He will forgive them, because he understands why. Then he smiles, as Bonnie understands the boxes were empty after all, and with an added quip or two, you’re back to the world of a children’s sci-fi show. This will be Capaldi’s episode – unless a better one comes along – if not just for his speech. This might even be Moffatt’s episode, if the stand-alones in Davies’ era do not count. All is good at the end; Bonnie stands down, as does UNIT, and becomes Osgood’s missing twin (yay! Two of them again! Having ice cream!). Clara muses that being dead for five minutes must have been hard on the Doctor. He replies it was the hardest month of his life.

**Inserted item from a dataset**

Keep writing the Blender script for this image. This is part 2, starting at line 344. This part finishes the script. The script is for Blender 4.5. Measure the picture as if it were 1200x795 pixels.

As always, credit to BBC.co.uk for posting up helpful screenshots.

As always, credit to BBC.co.uk for posting up helpful screenshots.

With many more two-part episodes to come, we may come to find out what this means; did The Doctor mean that the events in the Black Room took a month? With repeated memory wipes having to refresh the argument not to destroy the world? Or is The Doctor alluding to something far more depressing? Perhaps this is a Doctor from a near future.

A Doctor that has come from a world without Clara Oswald; a future waiting to happen. A Doctor who is trying to stop what he knows will be the inevitable. Until that point, more two-parters, I say, and more Capaldi-Clara adventures; full of classic references, emotional monologues, hybrid characters, and real world allegories. Especially if they help us to become a little bit more human to one another. Or at least try.